Exercise objective —
Write out the full listing again, exactly as it stands.

Data provided —

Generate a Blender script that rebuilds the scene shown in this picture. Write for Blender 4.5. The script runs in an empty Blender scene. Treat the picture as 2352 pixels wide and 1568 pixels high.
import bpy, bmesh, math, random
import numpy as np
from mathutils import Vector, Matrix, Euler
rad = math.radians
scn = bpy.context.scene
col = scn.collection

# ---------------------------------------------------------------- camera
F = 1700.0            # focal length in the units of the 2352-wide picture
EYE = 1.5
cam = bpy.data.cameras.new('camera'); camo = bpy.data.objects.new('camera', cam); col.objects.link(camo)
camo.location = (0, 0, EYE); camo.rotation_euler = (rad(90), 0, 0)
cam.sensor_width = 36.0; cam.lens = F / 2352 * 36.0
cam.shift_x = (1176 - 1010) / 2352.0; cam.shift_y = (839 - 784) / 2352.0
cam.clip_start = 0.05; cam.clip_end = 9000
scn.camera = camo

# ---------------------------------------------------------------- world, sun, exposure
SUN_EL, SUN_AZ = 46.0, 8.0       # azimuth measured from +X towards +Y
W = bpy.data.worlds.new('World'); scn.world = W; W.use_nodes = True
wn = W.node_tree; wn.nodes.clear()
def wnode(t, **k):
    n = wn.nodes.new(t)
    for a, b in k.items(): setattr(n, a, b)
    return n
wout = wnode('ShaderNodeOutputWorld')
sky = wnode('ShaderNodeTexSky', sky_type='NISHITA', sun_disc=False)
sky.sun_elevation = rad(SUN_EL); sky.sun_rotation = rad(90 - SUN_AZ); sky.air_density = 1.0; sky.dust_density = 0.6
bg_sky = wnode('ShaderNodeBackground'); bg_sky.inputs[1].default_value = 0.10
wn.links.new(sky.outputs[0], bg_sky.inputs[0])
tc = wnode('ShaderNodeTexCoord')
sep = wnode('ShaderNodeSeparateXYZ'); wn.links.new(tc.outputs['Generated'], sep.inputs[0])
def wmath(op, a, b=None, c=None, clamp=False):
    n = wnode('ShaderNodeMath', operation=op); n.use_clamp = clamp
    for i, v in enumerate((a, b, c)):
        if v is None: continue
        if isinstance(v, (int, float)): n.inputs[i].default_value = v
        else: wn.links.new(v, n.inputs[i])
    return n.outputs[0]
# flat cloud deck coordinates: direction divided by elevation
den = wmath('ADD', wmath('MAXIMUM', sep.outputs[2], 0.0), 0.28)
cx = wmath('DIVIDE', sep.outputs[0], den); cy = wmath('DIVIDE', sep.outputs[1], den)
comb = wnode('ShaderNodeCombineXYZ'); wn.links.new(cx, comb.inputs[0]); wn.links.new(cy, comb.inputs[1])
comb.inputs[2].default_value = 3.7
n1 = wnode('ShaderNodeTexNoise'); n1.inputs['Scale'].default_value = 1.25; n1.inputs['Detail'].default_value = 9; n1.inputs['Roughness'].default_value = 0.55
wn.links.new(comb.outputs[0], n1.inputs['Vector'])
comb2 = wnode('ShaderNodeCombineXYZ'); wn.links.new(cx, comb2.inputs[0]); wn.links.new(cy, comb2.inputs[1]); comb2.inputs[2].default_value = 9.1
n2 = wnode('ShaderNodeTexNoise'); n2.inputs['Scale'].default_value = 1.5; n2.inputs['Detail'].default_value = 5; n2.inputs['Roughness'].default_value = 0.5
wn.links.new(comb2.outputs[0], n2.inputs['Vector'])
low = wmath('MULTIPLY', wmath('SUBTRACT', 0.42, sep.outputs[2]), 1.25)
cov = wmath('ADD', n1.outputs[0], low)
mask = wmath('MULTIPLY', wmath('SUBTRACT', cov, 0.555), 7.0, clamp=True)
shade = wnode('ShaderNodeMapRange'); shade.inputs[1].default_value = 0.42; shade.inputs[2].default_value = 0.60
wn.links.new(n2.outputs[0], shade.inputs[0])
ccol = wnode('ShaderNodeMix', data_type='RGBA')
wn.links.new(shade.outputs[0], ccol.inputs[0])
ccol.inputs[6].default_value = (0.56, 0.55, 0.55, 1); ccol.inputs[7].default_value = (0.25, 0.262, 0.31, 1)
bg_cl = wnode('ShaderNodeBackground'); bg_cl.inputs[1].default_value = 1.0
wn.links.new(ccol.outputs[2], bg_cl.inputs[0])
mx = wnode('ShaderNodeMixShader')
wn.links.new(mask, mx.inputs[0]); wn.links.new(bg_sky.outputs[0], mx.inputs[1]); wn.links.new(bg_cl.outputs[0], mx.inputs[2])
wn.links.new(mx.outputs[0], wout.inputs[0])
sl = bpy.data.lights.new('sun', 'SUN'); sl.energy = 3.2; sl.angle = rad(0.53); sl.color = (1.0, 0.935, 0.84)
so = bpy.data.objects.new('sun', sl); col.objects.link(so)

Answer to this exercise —
Generate a Blender script that rebuilds the scene shown in this picture. Write for Blender 4.5. The script runs in an empty Blender scene. Treat the picture as 2352 pixels wide and 1568 pixels high.
import bpy, bmesh, math, random
import numpy as np
from mathutils import Vector, Matrix, Euler
rad = math.radians
scn = bpy.context.scene
col = scn.collection

# ---------------------------------------------------------------- camera
F = 1700.0            # focal length in the units of the 2352-wide picture
EYE = 1.5
cam = bpy.data.cameras.new('camera'); camo = bpy.data.objects.new('camera', cam); col.objects.link(camo)
camo.location = (0, 0, EYE); camo.rotation_euler = (rad(90), 0, 0)
cam.sensor_width = 36.0; cam.lens = F / 2352 * 36.0
cam.shift_x = (1176 - 1010) / 2352.0; cam.shift_y = (839 - 784) / 2352.0
cam.clip_start = 0.05; cam.clip_end = 9000
scn.camera = camo

# ---------------------------------------------------------------- world, sun, exposure
SUN_EL, SUN_AZ = 46.0, 8.0       # azimuth measured from +X towards +Y
W = bpy.data.worlds.new('World'); scn.world = W; W.use_nodes = True
wn = W.node_tree; wn.nodes.clear()
def wnode(t, **k):
    n = wn.nodes.new(t)
    for a, b in k.items(): setattr(n, a, b)
    return n
wout = wnode('ShaderNodeOutputWorld')
sky = wnode('ShaderNodeTexSky', sky_type='NISHITA', sun_disc=False)
sky.sun_elevation = rad(SUN_EL); sky.sun_rotation = rad(90 - SUN_AZ); sky.air_density = 1.0; sky.dust_density = 0.6
bg_sky = wnode('ShaderNodeBackground'); bg_sky.inputs[1].default_value = 0.10
wn.links.new(sky.outputs[0], bg_sky.inputs[0])
tc = wnode('ShaderNodeTexCoord')
sep = wnode('ShaderNodeSeparateXYZ'); wn.links.new(tc.outputs['Generated'], sep.inputs[0])
def wmath(op, a, b=None, c=None, clamp=False):
    n = wnode('ShaderNodeMath', operation=op); n.use_clamp = clamp
    for i, v in enumerate((a, b, c)):
        if v is None: continue
        if isinstance(v, (int, float)): n.inputs[i].default_value = v
        else: wn.links.new(v, n.inputs[i])
    return n.outputs[0]
# flat cloud deck coordinates: direction divided by elevation
den = wmath('ADD', wmath('MAXIMUM', sep.outputs[2], 0.0), 0.28)
cx = wmath('DIVIDE', sep.outputs[0], den); cy = wmath('DIVIDE', sep.outputs[1], den)
comb = wnode('ShaderNodeCombineXYZ'); wn.links.new(cx, comb.inputs[0]); wn.links.new(cy, comb.inputs[1])
comb.inputs[2].default_value = 3.7
n1 = wnode('ShaderNodeTexNoise'); n1.inputs['Scale'].default_value = 1.25; n1.inputs['Detail'].default_value = 9; n1.inputs['Roughness'].default_value = 0.55
wn.links.new(comb.outputs[0], n1.inputs['Vector'])
comb2 = wnode('ShaderNodeCombineXYZ'); wn.links.new(cx, comb2.inputs[0]); wn.links.new(cy, comb2.inputs[1]); comb2.inputs[2].default_value = 9.1
n2 = wnode('ShaderNodeTexNoise'); n2.inputs['Scale'].default_value = 1.5; n2.inputs['Detail'].default_value = 5; n2.inputs['Roughness'].default_value = 0.5
wn.links.new(comb2.outputs[0], n2.inputs['Vector'])
low = wmath('MULTIPLY', wmath('SUBTRACT', 0.42, sep.outputs[2]), 1.25)
cov = wmath('ADD', n1.outputs[0], low)
mask = wmath('MULTIPLY', wmath('SUBTRACT', cov, 0.555), 7.0, clamp=True)
shade = wnode('ShaderNodeMapRange'); shade.inputs[1].default_value = 0.42; shade.inputs[2].default_value = 0.60
wn.links.new(n2.outputs[0], shade.inputs[0])
ccol = wnode('ShaderNodeMix', data_type='RGBA')
wn.links.new(shade.outputs[0], ccol.inputs[0])
ccol.inputs[6].default_value = (0.56, 0.55, 0.55, 1); ccol.inputs[7].default_value = (0.25, 0.262, 0.31, 1)
bg_cl = wnode('ShaderNodeBackground'); bg_cl.inputs[1].default_value = 1.0
wn.links.new(ccol.outputs[2], bg_cl.inputs[0])
mx = wnode('ShaderNodeMixShader')
wn.links.new(mask, mx.inputs[0]); wn.links.new(bg_sky.outputs[0], mx.inputs[1]); wn.links.new(bg_cl.outputs[0], mx.inputs[2])
wn.links.new(mx.outputs[0], wout.inputs[0])
sl = bpy.data.lights.new('sun', 'SUN'); sl.energy = 3.2; sl.angle = rad(0.53); sl.color = (1.0, 0.935, 0.84)
so = bpy.data.objects.new('sun', sl); col.objects.link(so)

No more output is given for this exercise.